[START OF DATASET CONTENT]
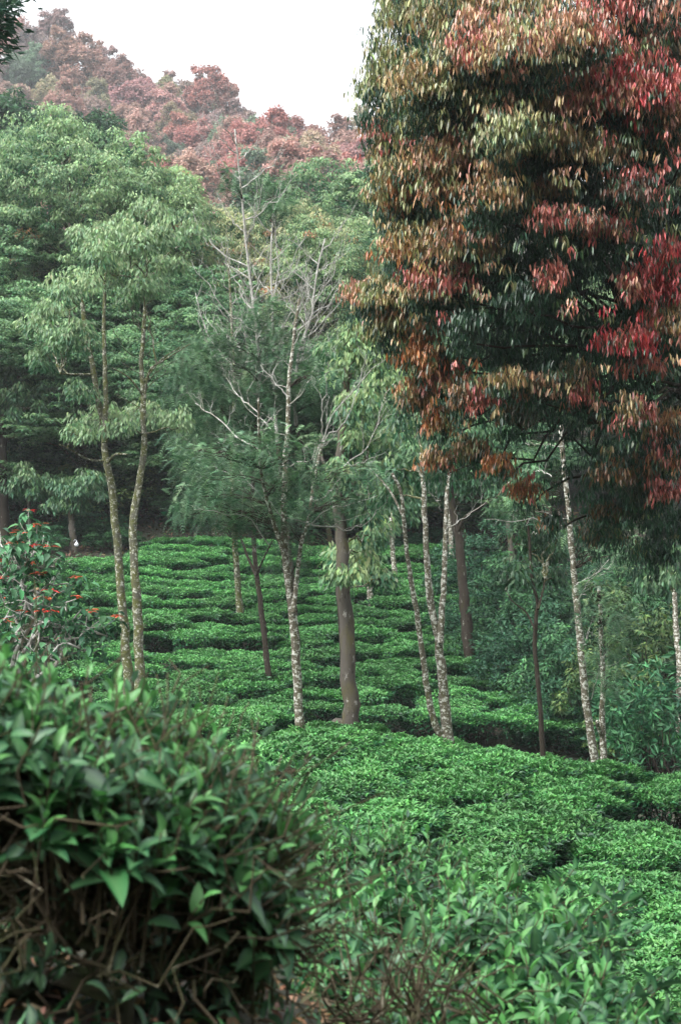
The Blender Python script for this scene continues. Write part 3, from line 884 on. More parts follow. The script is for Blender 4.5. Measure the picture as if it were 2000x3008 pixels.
bare_limbs(r, b, p, g, Y, [([(920, 900), (950, 850), (980, 800), (990, 740)], 5), ([(870, 1130), (830, 1100), (810, 1080)], 5), ([(880, 1060), (930, 1000), (975, 900)], 5)], [(1, 0.1, 0.97, 16, 1.3), (2, 0.3, 0.9, 4, 0.8)])
feathery(r, b, [(950, 1080, 60, 40), (900, 1150, 80, 50), (960, 1180, 60, 40)], Y, g, FY * 1.15, FM, 0.26, 0.8, 0.6, p)

# -- twin lichen trunks at left
Y = 26.5
r, p, b, g = stems_tree('lichen_tree', 'mossy lichen covered tree, left of the twin trunks at left', B_OLIVE,
    [([(378, 1990), (370, 1900), (358, 1750), (345, 1600), (330, 1450), (310, 1330), (302, 1240), (285, 1150), (265, 1030), (248, 930), (232, 830)], 30, 11, 0.4),
     ([(308, 1300), (312, 1180), (308, 1050), (306, 940), (312, 800), (318, 690)], 17, 7, 0.5), ([(270, 1100), (235, 1100), (180, 1098)], 8, 4, -0.4),
     ([(305, 1355), (260, 1350), (215, 1325), (175, 1305)], 8, 3, -0.5), ([(318, 1360), (340, 1335), (375, 1335)], 9, 5, -0.3)], Y, seed=606)
LY = YNG * 0.8
leafy(r, b, p, [(225, 850, 75, .1), (170, 920, 70, .12), (190, 980, 80, 0.02), (120, 960, 60, 0), (260, 1240, 80, .05), (215, 1270, 60, 0), (330, 1230, 60, .12), (300, 700, 90, 0.05), (250, 760, 70, 0), (210, 1010, 70, -.1),
                (240, 1160, 60, -.15), (150, 1060, 70, -.15)], Y, g, LY, MAT, 0.095, 0.037, 80, 0.48)
r, p, b, g = stems_tree('lichen_tree', 'grey lichen spotted tree, right of the twin trunks at left', B_OLIVE,
    [([(413, 1995), (408, 1900), (402, 1750), (393, 1620), (396, 1500), (412, 1400), (424, 1300), (420, 1180), (418, 1050), (424, 930), (430, 820)], 31, 9, 0.4),
     ([(424, 1180), (440, 1090), (480, 1060), (560, 1010)], 8, 3, -0.4), ([(424, 1120), (470, 1060), (530, 1020)], 6, 3, 0.4), ([(420, 1160), (380, 1110), (330, 1080)], 7, 3, -.3)], Y - 0.6, seed=607)
bare_limbs(r, b, p, g, Y, [([(430, 1120), (480, 1080), (540, 1050)], 4), ([(425, 1200), (380, 1180), (340, 1160)], 4), ([(450, 1200), (490, 1270), (500, 1300)], 4)], [(0, 0.72, 0.95, 10, 0.8)], bark=B_GREY)
leafy(r, b, p, [(370, 740, 110, .1), (440, 700, 90, .05), (330, 810, 70, .0), (480, 790, 80, .0), (400, 1230, 80, .1), (460, 1240, 60, .08), (520, 1260, 50, 0.05), (350, 1260, 50, 0), (430, 620, 80, .1), (420, 860, 80, -.1),
                (560, 700, 70, 0)], Y, g, LY, MAT, 0.095, 0.037, 80, 0.48)

# -- thick grey trunk
Y = 21.5
r, p, b, g = stems_tree('thick_trunk_tree', 'tree with the thickest grey brown trunk, standing just behind the near field', B_GREY,
    [([(1032, 2160), (1028, 2050), (1020, 1900), (1010, 1750), (1003, 1600), (995, 1480), (1000, 1350), (1010, 1220), (1020, 1080)], 52, 22, 0.4),
     ([(1000, 1500), (1040, 1420), (1080, 1330), (1110, 1240)], 20, 8, 0.6), ([(1002, 1460), (960, 1380), (930, 1300)], 16, 7, 0.5)], Y, sides=14, seed=608)
leafy(r, b, p, [(1020, 1690, 60, .1), (1080, 1680, 55, .1), (1130, 1700, 45, .0), (1060, 1630, 60, -.15), (990, 1640, 40, -.1), (1100, 1580, 60, -.3), (1040, 1500, 80, -.35), (1120, 1450, 80, -.35), (980, 1400, 80, -.3),
                (1090, 1300, 90, -.1), (1030, 1200, 90, 0), (1130, 1220, 80, .1), (1160, 1130, 80, .1), (1060, 1090, 90, .05), (1010, 1010, 80, .15), (1110, 1000, 90, .15)], Y + .6, g, LY * (1.0, .95, .8), MAT, 0.105, 0.042, 70, 0.40, spread=0.5)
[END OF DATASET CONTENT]
→ **GIVEN INSTRUCTION**: Using the material above, set down every line exactly, but skip the pictures.

→ **TASK ANSWER**:
The Blender Python script for this scene continues. Write part 3, from line 884 on. More parts follow. The script is for Blender 4.5. Measure the picture as if it were 2000x3008 pixels.
bare_limbs(r, b, p, g, Y, [([(920, 900), (950, 850), (980, 800), (990, 740)], 5), ([(870, 1130), (830, 1100), (810, 1080)], 5), ([(880, 1060), (930, 1000), (975, 900)], 5)], [(1, 0.1, 0.97, 16, 1.3), (2, 0.3, 0.9, 4, 0.8)])
feathery(r, b, [(950, 1080, 60, 40), (900, 1150, 80, 50), (960, 1180, 60, 40)], Y, g, FY * 1.15, FM, 0.26, 0.8, 0.6, p)

# -- twin lichen trunks at left
Y = 26.5
r, p, b, g = stems_tree('lichen_tree', 'mossy lichen covered tree, left of the twin trunks at left', B_OLIVE,
    [([(378, 1990), (370, 1900), (358, 1750), (345, 1600), (330, 1450), (310, 1330), (302, 1240), (285, 1150), (265, 1030), (248, 930), (232, 830)], 30, 11, 0.4),
     ([(308, 1300), (312, 1180), (308, 1050), (306, 940), (312, 800), (318, 690)], 17, 7, 0.5), ([(270, 1100), (235, 1100), (180, 1098)], 8, 4, -0.4),
     ([(305, 1355), (260, 1350), (215, 1325), (175, 1305)], 8, 3, -0.5), ([(318, 1360), (340, 1335), (375, 1335)], 9, 5, -0.3)], Y, seed=606)
LY = YNG * 0.8
leafy(r, b, p, [(225, 850, 75, .1), (170, 920, 70, .12), (190, 980, 80, 0.02), (120, 960, 60, 0), (260, 1240, 80, .05), (215, 1270, 60, 0), (330, 1230, 60, .12), (300, 700, 90, 0.05), (250, 760, 70, 0), (210, 1010, 70, -.1),
                (240, 1160, 60, -.15), (150, 1060, 70, -.15)], Y, g, LY, MAT, 0.095, 0.037, 80, 0.48)
r, p, b, g = stems_tree('lichen_tree', 'grey lichen spotted tree, right of the twin trunks at left', B_OLIVE,
    [([(413, 1995), (408, 1900), (402, 1750), (393, 1620), (396, 1500), (412, 1400), (424, 1300), (420, 1180), (418, 1050), (424, 930), (430, 820)], 31, 9, 0.4),
     ([(424, 1180), (440, 1090), (480, 1060), (560, 1010)], 8, 3, -0.4), ([(424, 1120), (470, 1060), (530, 1020)], 6, 3, 0.4), ([(420, 1160), (380, 1110), (330, 1080)], 7, 3, -.3)], Y - 0.6, seed=607)
bare_limbs(r, b, p, g, Y, [([(430, 1120), (480, 1080), (540, 1050)], 4), ([(425, 1200), (380, 1180), (340, 1160)], 4), ([(450, 1200), (490, 1270), (500, 1300)], 4)], [(0, 0.72, 0.95, 10, 0.8)], bark=B_GREY)
leafy(r, b, p, [(370, 740, 110, .1), (440, 700, 90, .05), (330, 810, 70, .0), (480, 790, 80, .0), (400, 1230, 80, .1), (460, 1240, 60, .08), (520, 1260, 50, 0.05), (350, 1260, 50, 0), (430, 620, 80, .1), (420, 860, 80, -.1),
                (560, 700, 70, 0)], Y, g, LY, MAT, 0.095, 0.037, 80, 0.48)

# -- thick grey trunk
Y = 21.5
r, p, b, g = stems_tree('thick_trunk_tree', 'tree with the thickest grey brown trunk, standing just behind the near field', B_GREY,
    [([(1032, 2160), (1028, 2050), (1020, 1900), (1010, 1750), (1003, 1600), (995, 1480), (1000, 1350), (1010, 1220), (1020, 1080)], 52, 22, 0.4),
     ([(1000, 1500), (1040, 1420), (1080, 1330), (1110, 1240)], 20, 8, 0.6), ([(1002, 1460), (960, 1380), (930, 1300)], 16, 7, 0.5)], Y, sides=14, seed=608)
leafy(r, b, p, [(1020, 1690, 60, .1), (1080, 1680, 55, .1), (1130, 1700, 45, .0), (1060, 1630, 60, -.15), (990, 1640, 40, -.1), (1100, 1580, 60, -.3), (1040, 1500, 80, -.35), (1120, 1450, 80, -.35), (980, 1400, 80, -.3),
                (1090, 1300, 90, -.1), (1030, 1200, 90, 0), (1130, 1220, 80, .1), (1160, 1130, 80, .1), (1060, 1090, 90, .05), (1010, 1010, 80, .15), (1110, 1000, 90, .15)], Y + .6, g, LY * (1.0, .95, .8), MAT, 0.105, 0.042, 70, 0.40, spread=0.5)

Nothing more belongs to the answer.